▸ **Information shown**:
════
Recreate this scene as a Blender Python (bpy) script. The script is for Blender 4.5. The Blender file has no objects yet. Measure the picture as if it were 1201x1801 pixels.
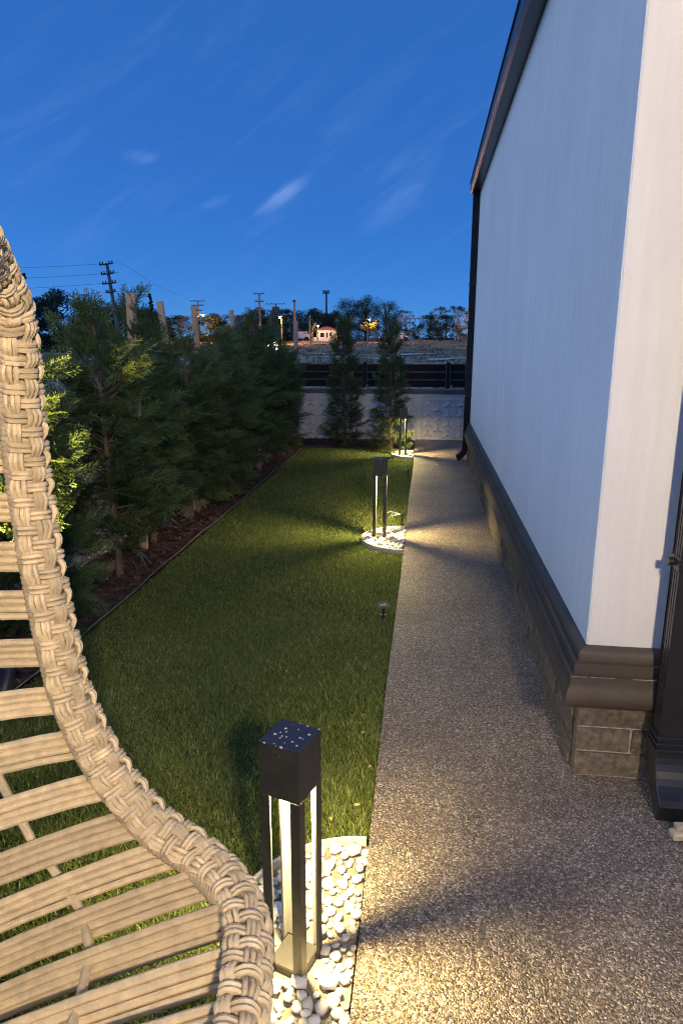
════
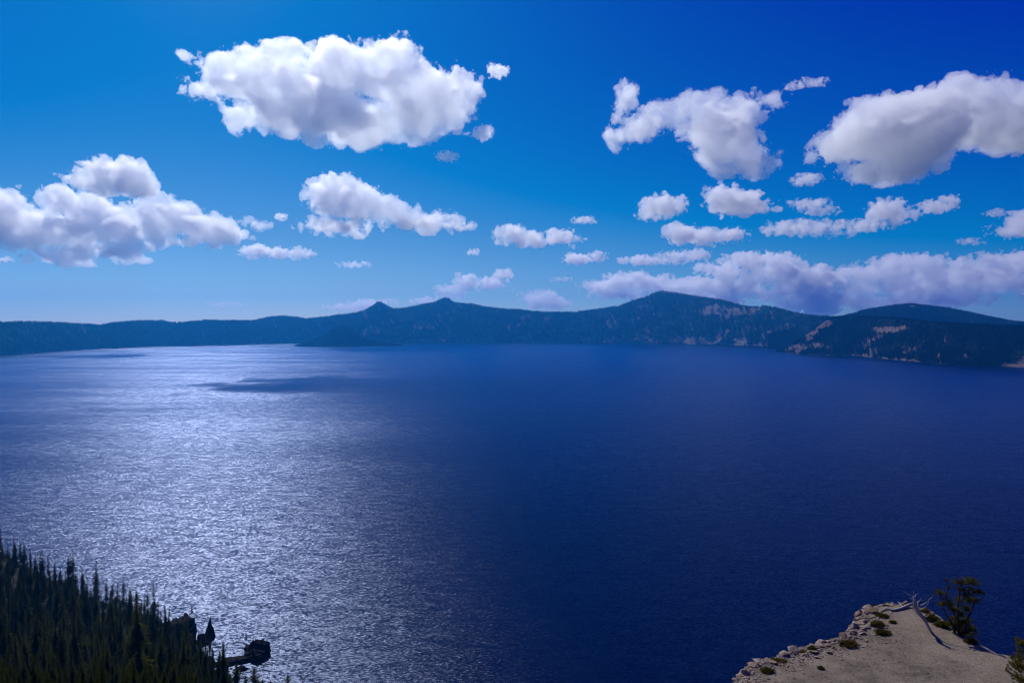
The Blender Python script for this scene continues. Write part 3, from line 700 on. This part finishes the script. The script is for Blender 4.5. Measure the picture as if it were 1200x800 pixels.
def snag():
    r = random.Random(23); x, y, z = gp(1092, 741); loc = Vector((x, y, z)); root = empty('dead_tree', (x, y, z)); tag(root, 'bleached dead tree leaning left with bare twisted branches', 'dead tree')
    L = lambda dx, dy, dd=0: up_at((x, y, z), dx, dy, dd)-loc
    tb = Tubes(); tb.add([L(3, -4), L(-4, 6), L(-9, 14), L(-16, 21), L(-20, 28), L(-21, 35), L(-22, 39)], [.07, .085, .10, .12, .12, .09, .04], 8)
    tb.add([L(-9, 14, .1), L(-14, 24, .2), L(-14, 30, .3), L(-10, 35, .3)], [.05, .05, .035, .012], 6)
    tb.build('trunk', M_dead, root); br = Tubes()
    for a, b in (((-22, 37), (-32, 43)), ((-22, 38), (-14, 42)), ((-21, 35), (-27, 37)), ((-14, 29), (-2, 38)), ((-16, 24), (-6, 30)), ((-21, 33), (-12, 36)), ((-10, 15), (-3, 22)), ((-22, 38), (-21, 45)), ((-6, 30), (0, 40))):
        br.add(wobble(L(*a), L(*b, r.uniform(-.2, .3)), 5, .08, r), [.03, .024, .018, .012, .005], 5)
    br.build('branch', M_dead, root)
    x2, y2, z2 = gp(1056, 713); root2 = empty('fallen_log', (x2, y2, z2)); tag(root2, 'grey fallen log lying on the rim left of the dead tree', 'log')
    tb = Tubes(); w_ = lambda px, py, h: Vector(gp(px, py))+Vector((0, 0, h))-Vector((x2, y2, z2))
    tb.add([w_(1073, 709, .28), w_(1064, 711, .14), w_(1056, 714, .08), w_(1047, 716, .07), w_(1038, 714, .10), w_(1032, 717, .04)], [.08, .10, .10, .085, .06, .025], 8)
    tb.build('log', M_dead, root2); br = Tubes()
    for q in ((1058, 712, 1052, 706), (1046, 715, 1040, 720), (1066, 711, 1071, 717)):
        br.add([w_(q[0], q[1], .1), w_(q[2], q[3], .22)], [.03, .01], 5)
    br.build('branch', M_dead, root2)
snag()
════
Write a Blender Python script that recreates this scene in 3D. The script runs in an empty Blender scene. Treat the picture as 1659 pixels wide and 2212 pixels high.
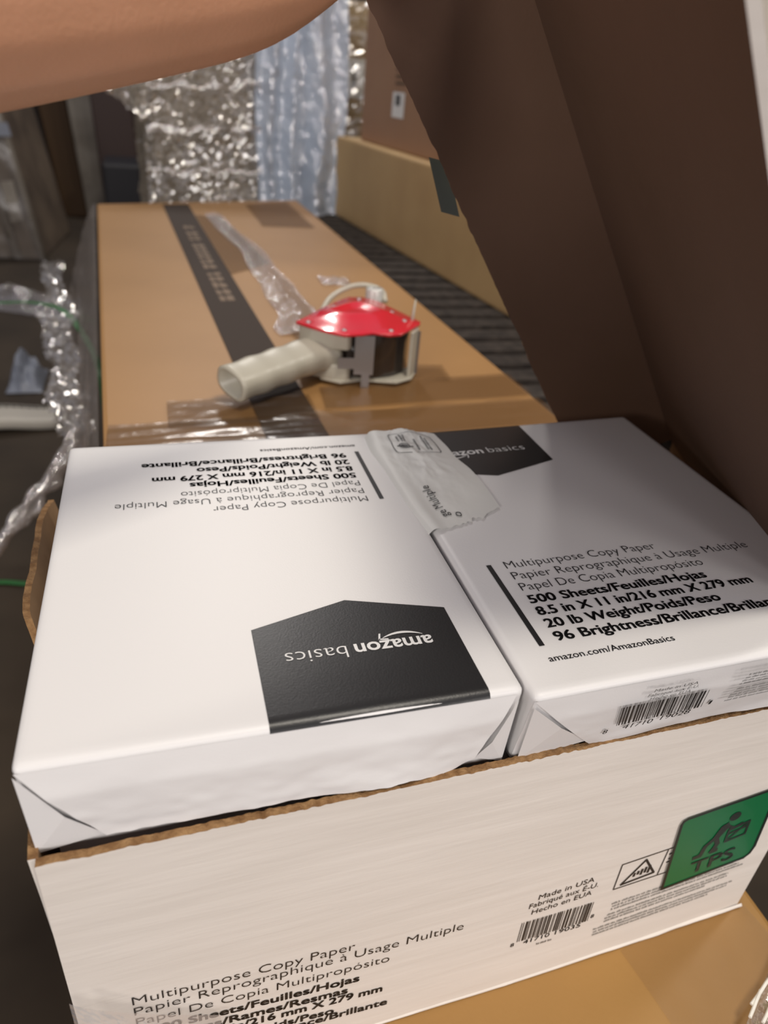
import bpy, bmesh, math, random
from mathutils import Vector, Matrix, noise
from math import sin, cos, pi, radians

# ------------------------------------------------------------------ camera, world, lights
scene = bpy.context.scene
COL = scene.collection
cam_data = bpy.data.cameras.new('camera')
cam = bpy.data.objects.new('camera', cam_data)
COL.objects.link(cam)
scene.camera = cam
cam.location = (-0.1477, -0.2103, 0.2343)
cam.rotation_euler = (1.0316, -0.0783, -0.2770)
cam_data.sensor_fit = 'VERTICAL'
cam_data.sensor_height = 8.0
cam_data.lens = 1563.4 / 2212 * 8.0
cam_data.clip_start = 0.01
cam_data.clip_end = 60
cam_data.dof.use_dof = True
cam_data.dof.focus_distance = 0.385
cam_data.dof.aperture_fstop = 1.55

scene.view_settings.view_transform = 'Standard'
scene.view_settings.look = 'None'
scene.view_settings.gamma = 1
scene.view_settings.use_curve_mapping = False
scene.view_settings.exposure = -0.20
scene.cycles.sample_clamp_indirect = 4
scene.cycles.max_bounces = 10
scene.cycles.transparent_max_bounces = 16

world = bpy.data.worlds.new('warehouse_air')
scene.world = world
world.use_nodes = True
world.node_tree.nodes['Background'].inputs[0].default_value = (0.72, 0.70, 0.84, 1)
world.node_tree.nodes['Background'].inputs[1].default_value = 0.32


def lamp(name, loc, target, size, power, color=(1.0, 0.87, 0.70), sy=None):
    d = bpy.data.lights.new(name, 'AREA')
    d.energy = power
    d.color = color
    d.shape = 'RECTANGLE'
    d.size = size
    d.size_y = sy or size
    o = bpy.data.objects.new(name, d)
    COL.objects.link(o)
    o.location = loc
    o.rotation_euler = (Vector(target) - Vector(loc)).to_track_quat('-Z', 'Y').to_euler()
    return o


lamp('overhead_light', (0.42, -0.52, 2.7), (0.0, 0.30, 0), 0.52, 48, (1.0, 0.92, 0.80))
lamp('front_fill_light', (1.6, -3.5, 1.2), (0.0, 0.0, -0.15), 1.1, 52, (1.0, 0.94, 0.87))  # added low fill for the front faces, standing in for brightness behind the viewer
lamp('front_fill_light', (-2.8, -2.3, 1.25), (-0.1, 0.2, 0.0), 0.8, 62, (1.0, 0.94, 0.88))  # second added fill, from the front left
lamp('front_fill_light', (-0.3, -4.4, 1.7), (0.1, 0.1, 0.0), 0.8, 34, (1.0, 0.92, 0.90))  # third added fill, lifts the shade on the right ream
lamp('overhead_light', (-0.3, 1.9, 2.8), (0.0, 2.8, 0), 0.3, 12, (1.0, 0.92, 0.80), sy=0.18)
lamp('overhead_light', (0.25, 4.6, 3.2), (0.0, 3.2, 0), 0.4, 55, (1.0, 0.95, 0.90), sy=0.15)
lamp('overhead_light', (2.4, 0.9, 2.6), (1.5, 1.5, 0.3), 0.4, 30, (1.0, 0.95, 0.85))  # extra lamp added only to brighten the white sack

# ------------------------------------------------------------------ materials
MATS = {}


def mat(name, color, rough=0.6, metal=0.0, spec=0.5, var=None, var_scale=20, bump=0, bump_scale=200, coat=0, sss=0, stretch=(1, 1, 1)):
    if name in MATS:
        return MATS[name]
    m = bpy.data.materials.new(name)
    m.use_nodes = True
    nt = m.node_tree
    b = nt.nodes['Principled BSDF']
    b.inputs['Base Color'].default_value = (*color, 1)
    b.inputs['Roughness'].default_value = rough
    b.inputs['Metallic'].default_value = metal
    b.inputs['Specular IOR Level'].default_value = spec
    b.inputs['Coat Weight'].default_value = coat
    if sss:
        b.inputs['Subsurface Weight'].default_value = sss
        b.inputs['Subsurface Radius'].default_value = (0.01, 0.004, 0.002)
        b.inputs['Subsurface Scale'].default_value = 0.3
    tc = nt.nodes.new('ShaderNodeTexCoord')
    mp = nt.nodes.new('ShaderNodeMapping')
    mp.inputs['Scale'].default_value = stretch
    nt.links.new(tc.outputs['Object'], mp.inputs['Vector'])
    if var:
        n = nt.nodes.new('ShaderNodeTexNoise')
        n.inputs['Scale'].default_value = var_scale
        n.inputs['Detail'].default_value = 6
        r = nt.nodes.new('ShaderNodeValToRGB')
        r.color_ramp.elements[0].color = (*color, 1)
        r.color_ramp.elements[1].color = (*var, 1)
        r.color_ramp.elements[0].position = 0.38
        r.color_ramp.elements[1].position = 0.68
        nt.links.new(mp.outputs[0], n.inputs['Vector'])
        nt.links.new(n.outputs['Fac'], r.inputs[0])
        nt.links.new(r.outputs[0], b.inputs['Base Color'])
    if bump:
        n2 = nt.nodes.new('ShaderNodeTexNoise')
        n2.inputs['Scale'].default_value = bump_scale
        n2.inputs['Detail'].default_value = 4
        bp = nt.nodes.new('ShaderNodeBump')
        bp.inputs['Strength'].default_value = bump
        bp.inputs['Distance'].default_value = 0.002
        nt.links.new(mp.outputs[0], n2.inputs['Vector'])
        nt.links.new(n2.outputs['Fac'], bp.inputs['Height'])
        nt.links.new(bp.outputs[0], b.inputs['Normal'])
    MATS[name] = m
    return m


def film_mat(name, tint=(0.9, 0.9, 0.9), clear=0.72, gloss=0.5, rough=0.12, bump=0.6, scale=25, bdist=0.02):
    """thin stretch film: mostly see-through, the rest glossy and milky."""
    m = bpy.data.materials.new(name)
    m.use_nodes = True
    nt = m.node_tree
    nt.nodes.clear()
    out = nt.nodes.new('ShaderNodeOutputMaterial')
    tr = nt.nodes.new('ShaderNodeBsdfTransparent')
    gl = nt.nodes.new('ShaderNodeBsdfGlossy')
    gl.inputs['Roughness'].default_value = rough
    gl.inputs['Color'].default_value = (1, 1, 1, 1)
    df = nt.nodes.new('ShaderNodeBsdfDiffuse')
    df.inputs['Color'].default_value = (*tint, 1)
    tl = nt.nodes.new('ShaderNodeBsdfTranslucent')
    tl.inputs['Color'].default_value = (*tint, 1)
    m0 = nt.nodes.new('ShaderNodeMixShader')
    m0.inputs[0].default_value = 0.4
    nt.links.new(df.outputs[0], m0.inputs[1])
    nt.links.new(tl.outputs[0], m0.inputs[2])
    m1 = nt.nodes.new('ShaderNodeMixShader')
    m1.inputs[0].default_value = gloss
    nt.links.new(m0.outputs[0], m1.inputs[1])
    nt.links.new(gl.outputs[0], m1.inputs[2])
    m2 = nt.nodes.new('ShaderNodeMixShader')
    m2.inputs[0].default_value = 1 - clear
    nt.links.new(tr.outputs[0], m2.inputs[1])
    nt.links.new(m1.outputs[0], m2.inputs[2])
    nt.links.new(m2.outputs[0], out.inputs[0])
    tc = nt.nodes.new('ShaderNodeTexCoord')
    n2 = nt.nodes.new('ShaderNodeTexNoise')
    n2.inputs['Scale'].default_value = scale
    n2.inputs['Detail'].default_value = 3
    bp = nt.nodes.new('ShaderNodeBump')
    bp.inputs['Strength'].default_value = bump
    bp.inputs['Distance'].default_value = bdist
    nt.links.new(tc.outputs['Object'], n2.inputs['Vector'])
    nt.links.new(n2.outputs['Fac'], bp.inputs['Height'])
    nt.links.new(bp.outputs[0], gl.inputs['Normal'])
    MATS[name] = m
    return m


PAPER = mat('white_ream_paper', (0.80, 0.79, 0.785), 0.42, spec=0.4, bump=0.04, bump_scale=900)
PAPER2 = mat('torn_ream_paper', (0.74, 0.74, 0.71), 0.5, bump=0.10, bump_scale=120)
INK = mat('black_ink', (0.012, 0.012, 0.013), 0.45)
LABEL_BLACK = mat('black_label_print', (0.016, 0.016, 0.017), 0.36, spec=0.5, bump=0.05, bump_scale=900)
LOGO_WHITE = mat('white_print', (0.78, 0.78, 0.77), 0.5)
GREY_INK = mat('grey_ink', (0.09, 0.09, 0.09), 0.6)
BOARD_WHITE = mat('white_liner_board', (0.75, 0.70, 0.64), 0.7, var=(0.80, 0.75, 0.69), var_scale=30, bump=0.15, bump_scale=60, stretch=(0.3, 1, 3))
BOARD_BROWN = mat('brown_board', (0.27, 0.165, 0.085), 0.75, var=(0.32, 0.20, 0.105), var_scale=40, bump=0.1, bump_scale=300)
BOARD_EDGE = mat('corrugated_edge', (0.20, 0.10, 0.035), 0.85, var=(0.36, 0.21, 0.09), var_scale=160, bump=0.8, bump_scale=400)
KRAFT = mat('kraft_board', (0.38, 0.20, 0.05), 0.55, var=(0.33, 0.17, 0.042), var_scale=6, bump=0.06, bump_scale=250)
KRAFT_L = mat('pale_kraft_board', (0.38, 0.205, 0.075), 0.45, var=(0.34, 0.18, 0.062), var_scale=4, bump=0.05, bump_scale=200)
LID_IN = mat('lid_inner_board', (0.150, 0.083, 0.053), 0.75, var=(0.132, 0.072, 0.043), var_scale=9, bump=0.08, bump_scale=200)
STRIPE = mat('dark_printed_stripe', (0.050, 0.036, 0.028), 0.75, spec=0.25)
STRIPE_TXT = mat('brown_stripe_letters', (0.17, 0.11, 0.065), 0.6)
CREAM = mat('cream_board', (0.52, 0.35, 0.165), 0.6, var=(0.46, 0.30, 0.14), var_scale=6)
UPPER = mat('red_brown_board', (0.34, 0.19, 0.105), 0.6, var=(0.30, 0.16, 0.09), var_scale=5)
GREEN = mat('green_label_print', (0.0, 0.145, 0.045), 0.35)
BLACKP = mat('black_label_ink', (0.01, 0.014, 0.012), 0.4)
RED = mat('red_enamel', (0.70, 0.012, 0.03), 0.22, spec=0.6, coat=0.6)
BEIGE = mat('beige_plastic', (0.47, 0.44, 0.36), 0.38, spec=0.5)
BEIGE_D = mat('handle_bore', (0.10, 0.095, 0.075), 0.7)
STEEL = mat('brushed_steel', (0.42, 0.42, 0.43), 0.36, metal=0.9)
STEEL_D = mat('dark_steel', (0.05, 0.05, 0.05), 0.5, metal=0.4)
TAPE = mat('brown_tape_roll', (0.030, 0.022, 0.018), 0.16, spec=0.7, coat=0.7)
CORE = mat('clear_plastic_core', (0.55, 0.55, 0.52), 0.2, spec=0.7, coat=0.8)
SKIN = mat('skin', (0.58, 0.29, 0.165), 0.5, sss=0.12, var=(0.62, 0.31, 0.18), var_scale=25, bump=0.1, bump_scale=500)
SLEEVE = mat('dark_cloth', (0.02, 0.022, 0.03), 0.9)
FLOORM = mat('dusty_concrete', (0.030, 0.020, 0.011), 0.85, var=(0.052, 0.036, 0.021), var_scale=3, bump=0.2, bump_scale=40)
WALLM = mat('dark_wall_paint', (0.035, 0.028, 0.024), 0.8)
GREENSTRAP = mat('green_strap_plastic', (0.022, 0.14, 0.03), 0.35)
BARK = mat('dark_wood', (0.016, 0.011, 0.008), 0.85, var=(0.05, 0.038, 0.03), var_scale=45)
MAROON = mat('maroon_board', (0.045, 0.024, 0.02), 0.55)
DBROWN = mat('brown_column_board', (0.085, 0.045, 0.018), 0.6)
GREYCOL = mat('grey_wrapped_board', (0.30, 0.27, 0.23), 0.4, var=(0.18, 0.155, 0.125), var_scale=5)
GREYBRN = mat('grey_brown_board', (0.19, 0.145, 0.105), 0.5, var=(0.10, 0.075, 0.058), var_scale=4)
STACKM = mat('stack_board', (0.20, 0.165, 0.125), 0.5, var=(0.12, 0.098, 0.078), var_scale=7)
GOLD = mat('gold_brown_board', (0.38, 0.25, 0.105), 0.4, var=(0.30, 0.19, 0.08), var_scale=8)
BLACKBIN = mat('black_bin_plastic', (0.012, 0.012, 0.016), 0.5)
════
▸ **Problem**:
Nothing but the lines from the line that contains "var_scale=9, bump=0.08, bump_scale=200)" through the line that contains "SLEEVE = mat('dark_cloth', (0.02, 0.022, 0.03), 0.9)" should be given again, each exactly as it stands, both ends included.

▸ **Correct output**:
LID_IN = mat('lid_inner_board', (0.150, 0.083, 0.053), 0.75, var=(0.132, 0.072, 0.043), var_scale=9, bump=0.08, bump_scale=200)
STRIPE = mat('dark_printed_stripe', (0.050, 0.036, 0.028), 0.75, spec=0.25)
STRIPE_TXT = mat('brown_stripe_letters', (0.17, 0.11, 0.065), 0.6)
CREAM = mat('cream_board', (0.52, 0.35, 0.165), 0.6, var=(0.46, 0.30, 0.14), var_scale=6)
UPPER = mat('red_brown_board', (0.34, 0.19, 0.105), 0.6, var=(0.30, 0.16, 0.09), var_scale=5)
GREEN = mat('green_label_print', (0.0, 0.145, 0.045), 0.35)
BLACKP = mat('black_label_ink', (0.01, 0.014, 0.012), 0.4)
RED = mat('red_enamel', (0.70, 0.012, 0.03), 0.22, spec=0.6, coat=0.6)
BEIGE = mat('beige_plastic', (0.47, 0.44, 0.36), 0.38, spec=0.5)
BEIGE_D = mat('handle_bore', (0.10, 0.095, 0.075), 0.7)
STEEL = mat('brushed_steel', (0.42, 0.42, 0.43), 0.36, metal=0.9)
STEEL_D = mat('dark_steel', (0.05, 0.05, 0.05), 0.5, metal=0.4)
TAPE = mat('brown_tape_roll', (0.030, 0.022, 0.018), 0.16, spec=0.7, coat=0.7)
CORE = mat('clear_plastic_core', (0.55, 0.55, 0.52), 0.2, spec=0.7, coat=0.8)
SKIN = mat('skin', (0.58, 0.29, 0.165), 0.5, sss=0.12, var=(0.62, 0.31, 0.18), var_scale=25, bump=0.1, bump_scale=500)
SLEEVE = mat('dark_cloth', (0.02, 0.022, 0.03), 0.9)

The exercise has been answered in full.